Perhaps most troubling is George W. Bush’s abuse of the ignorance of the American people to promulgate whole books of rules that are, at best, dangerous and unconstitutional. Beyond signing statements, he and Dick Cheney have strengthened the executive branch to unprecedented levels, with little attention aroused by the changes. Most troublingly, he was able to start a war with Iraq by claiming that our ignorance of their possible nuclear weapons program merited grounds to strike as if they had one.

Better than any politician before him, Bush has shown the danger of embracing ignorance. He essentially won two elections by highlighting his ignorance, condemning his opponents as too uppity and egg-headed. And though I don’t think that all the failings of the Bush presidency have been a result of ignorance within the White House, the cumulative ignorance within the White House and without is almost certainly the reason this country is still involved in Iraq.

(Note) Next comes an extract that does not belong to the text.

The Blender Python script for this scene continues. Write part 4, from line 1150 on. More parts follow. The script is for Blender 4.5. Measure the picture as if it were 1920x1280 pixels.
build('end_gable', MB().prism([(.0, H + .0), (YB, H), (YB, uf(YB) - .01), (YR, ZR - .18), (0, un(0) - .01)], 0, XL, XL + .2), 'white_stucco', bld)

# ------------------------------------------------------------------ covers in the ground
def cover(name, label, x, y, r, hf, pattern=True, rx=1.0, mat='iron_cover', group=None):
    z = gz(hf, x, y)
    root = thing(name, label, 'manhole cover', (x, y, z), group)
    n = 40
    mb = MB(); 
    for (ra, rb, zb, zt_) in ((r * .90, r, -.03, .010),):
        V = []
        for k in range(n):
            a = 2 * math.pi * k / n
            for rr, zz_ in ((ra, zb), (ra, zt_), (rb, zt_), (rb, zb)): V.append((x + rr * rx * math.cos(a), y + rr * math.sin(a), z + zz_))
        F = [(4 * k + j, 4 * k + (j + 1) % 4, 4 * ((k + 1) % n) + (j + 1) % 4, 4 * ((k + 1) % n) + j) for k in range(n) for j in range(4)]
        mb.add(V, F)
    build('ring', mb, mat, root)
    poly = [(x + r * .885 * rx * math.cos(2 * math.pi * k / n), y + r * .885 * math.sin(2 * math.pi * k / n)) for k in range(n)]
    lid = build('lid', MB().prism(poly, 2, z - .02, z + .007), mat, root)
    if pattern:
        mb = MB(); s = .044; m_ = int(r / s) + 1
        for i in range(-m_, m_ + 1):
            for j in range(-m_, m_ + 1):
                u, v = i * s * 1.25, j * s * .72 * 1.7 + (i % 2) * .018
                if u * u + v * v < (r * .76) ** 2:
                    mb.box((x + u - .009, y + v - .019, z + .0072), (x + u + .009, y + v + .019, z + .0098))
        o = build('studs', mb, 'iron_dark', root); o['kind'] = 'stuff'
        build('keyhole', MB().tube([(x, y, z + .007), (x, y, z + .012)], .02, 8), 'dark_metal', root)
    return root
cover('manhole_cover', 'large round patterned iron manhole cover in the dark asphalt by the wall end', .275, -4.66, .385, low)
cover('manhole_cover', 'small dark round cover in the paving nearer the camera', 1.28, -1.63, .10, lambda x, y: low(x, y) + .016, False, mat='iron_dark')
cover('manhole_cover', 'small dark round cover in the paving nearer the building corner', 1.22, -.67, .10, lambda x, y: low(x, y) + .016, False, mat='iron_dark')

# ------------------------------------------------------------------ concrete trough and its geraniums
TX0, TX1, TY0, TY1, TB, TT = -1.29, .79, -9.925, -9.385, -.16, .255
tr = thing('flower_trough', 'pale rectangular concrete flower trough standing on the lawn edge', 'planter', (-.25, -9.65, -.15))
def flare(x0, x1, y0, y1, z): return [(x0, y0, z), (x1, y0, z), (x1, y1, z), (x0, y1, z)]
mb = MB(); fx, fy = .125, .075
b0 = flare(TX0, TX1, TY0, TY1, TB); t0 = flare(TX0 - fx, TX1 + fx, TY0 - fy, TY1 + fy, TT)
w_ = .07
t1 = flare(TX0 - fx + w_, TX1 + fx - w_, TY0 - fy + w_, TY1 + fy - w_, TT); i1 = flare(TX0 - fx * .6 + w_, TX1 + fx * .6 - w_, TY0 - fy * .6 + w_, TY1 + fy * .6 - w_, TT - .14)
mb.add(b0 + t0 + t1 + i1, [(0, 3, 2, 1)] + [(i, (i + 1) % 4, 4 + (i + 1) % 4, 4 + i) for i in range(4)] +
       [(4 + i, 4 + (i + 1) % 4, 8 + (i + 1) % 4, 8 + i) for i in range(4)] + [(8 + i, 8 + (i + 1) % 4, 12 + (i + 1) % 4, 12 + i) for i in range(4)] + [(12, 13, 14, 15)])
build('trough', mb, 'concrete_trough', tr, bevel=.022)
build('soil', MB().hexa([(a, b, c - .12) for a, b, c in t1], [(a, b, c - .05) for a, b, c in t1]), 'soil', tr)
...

American’s ignorance quickly turned to fear after September 11, 2001 because a man they trusted, their president, told them that that was the right way forward. In their ignorance, they believed him. Ignorance allows people be manipulated in a way that knowledge can easily forestall against. If Bush does little else in his last year in office, I hope he convinces people to become more interested in their country and the world.

Ending ignorance seems a difficult, nigh impossible, task. The world still has many places without libraries, internet access, or good television broadcasts. But in a country where access to all three of these is the norm, we should be embarrassed when we willfully embrace ignorance.